## Given data
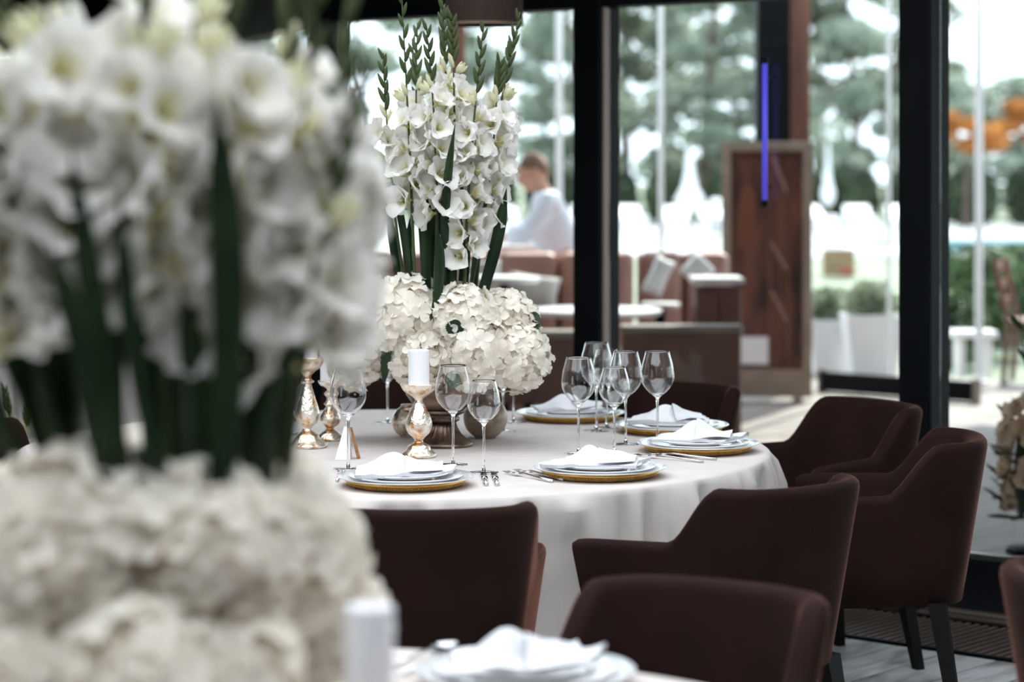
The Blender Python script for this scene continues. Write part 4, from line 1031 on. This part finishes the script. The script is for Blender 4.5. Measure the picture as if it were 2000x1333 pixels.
# middle table; local x,y relative to the urn, z absolute
AX, AY = -.195, 6.80
def mx(px, d=6.8): return (px - 1000) / 4722 * d - AX
def mz(py, d=6.8): return CAM_H - (py - 322) / 4722 * d
spk = []
for bpx, tpx, tpy, y0, y1, by, nb in ((802, 752, 105, 395, 245, -.05, 8), (815, 788, -8, 390, 205, -.08, 9), (832, 814, 42, 370, 190, .03, 9), (848, 836, 52, 415, 190, -.10, 11), (860, 862, -40, 330, 155, -.02, 9),
                                    (872, 884, 34, 370, 150, -.07, 10), (884, 858, 10, 320, 170, .08, 7), (906, 946, 52, 500, 215, -.09, 13), (914, 1016, 22, 400, 195, .02, 10), (922, 1004, 62, 390, 200, .08, 9),
                                    (908, 975, 120, 440, 210, -.04, 11), (840, 800, 70, 390, 230, .10, 8)):
    spk.append((mx(bpx), by, mx(tpx), by * 1.5, mz(tpy), mz(y0), mz(y1), nb))
bl = []
for bpx, tpx, tpy, w, by, *tf in ((795, 758, 395, .026, -.05), (805, 770, 350, .024, -.09), (820, 800, 420, .022, .04), (838, 838, 380, .03, -.08), (850, 846, 320, .028, .02), (850, 858, 440, .03, -.15), (878, 893, 240, .026, -.08, 2.6),
                             (890, 900, 330, .03, .03), (905, 915, 420, .026, -.06), (925, 990, 365, .034, -.07), (935, 965, 470, .026, .04), (830, 862, 300, .026, .08), (868, 858, 400, .024, .05), (915, 948, 330, .026, .09), (850, 862, 455, .026, -.11), (880, 884, 470, .026, -.105)):
    bl.append((mx(bpx), by, mx(tpx), by * (tf[0] if tf else 1.2), mz(tpy), w))
hd = []
for px, py, d, s_ in ((786, 618, 6.74, 1.15), (905, 622, 6.70, .95), (985, 632, 6.78, .95), (822, 686, 6.73, 1.0), (930, 688, 6.69, 1.05), (1003, 694, 6.72, 1.0), (722, 650, 6.74, 1.0), (703, 700, 6.78, .85), (860, 640, 6.95, 1.1), (760, 640, 6.95, 1.0), (960, 640, 6.95, 1.0), (710, 690, 6.92, .9), (990, 690, 6.92, .9)):
    p = at(px, py, d); hd.append((p.x - AX, p.y - AY, p.z, s_))
lv = []
for (bx_, by_, bd_), (tx_, ty_, td_), w in (((758, 650, 6.66), (750, 748, 6.68), .028), ((1020, 650, 6.72), (1050, 612, 6.74), .06), ((885, 660, 6.62), (892, 625, 6.60), .05), ((888, 725, 6.62), (880, 760, 6.6), .05)):
    b = at(bx_, by_, bd_); t_ = at(tx_, ty_, td_); lv.append(((b.x - AX, b.y - AY, b.z), (t_.x - AX, t_.y - AY, t_.z), w))
arrangement(AX, AY, 'sharp white gladiolus and hydrangea arrangement in a bronze urn on the middle table', spk, bl, hd, lv, 1, True, .93)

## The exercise
Without the pictures, repeat the listing above exactly.

## Answer to this exercise
The Blender Python script for this scene continues. Write part 4, from line 1031 on. This part finishes the script. The script is for Blender 4.5. Measure the picture as if it were 2000x1333 pixels.
# middle table; local x,y relative to the urn, z absolute
AX, AY = -.195, 6.80
def mx(px, d=6.8): return (px - 1000) / 4722 * d - AX
def mz(py, d=6.8): return CAM_H - (py - 322) / 4722 * d
spk = []
for bpx, tpx, tpy, y0, y1, by, nb in ((802, 752, 105, 395, 245, -.05, 8), (815, 788, -8, 390, 205, -.08, 9), (832, 814, 42, 370, 190, .03, 9), (848, 836, 52, 415, 190, -.10, 11), (860, 862, -40, 330, 155, -.02, 9),
                                    (872, 884, 34, 370, 150, -.07, 10), (884, 858, 10, 320, 170, .08, 7), (906, 946, 52, 500, 215, -.09, 13), (914, 1016, 22, 400, 195, .02, 10), (922, 1004, 62, 390, 200, .08, 9),
                                    (908, 975, 120, 440, 210, -.04, 11), (840, 800, 70, 390, 230, .10, 8)):
    spk.append((mx(bpx), by, mx(tpx), by * 1.5, mz(tpy), mz(y0), mz(y1), nb))
bl = []
for bpx, tpx, tpy, w, by, *tf in ((795, 758, 395, .026, -.05), (805, 770, 350, .024, -.09), (820, 800, 420, .022, .04), (838, 838, 380, .03, -.08), (850, 846, 320, .028, .02), (850, 858, 440, .03, -.15), (878, 893, 240, .026, -.08, 2.6),
                             (890, 900, 330, .03, .03), (905, 915, 420, .026, -.06), (925, 990, 365, .034, -.07), (935, 965, 470, .026, .04), (830, 862, 300, .026, .08), (868, 858, 400, .024, .05), (915, 948, 330, .026, .09), (850, 862, 455, .026, -.11), (880, 884, 470, .026, -.105)):
    bl.append((mx(bpx), by, mx(tpx), by * (tf[0] if tf else 1.2), mz(tpy), w))
hd = []
for px, py, d, s_ in ((786, 618, 6.74, 1.15), (905, 622, 6.70, .95), (985, 632, 6.78, .95), (822, 686, 6.73, 1.0), (930, 688, 6.69, 1.05), (1003, 694, 6.72, 1.0), (722, 650, 6.74, 1.0), (703, 700, 6.78, .85), (860, 640, 6.95, 1.1), (760, 640, 6.95, 1.0), (960, 640, 6.95, 1.0), (710, 690, 6.92, .9), (990, 690, 6.92, .9)):
    p = at(px, py, d); hd.append((p.x - AX, p.y - AY, p.z, s_))
lv = []
for (bx_, by_, bd_), (tx_, ty_, td_), w in (((758, 650, 6.66), (750, 748, 6.68), .028), ((1020, 650, 6.72), (1050, 612, 6.74), .06), ((885, 660, 6.62), (892, 625, 6.60), .05), ((888, 725, 6.62), (880, 760, 6.6), .05)):
    b = at(bx_, by_, bd_); t_ = at(tx_, ty_, td_); lv.append(((b.x - AX, b.y - AY, b.z), (t_.x - AX, t_.y - AY, t_.z), w))
arrangement(AX, AY, 'sharp white gladiolus and hydrangea arrangement in a bronze urn on the middle table', spk, bl, hd, lv, 1, True, .93)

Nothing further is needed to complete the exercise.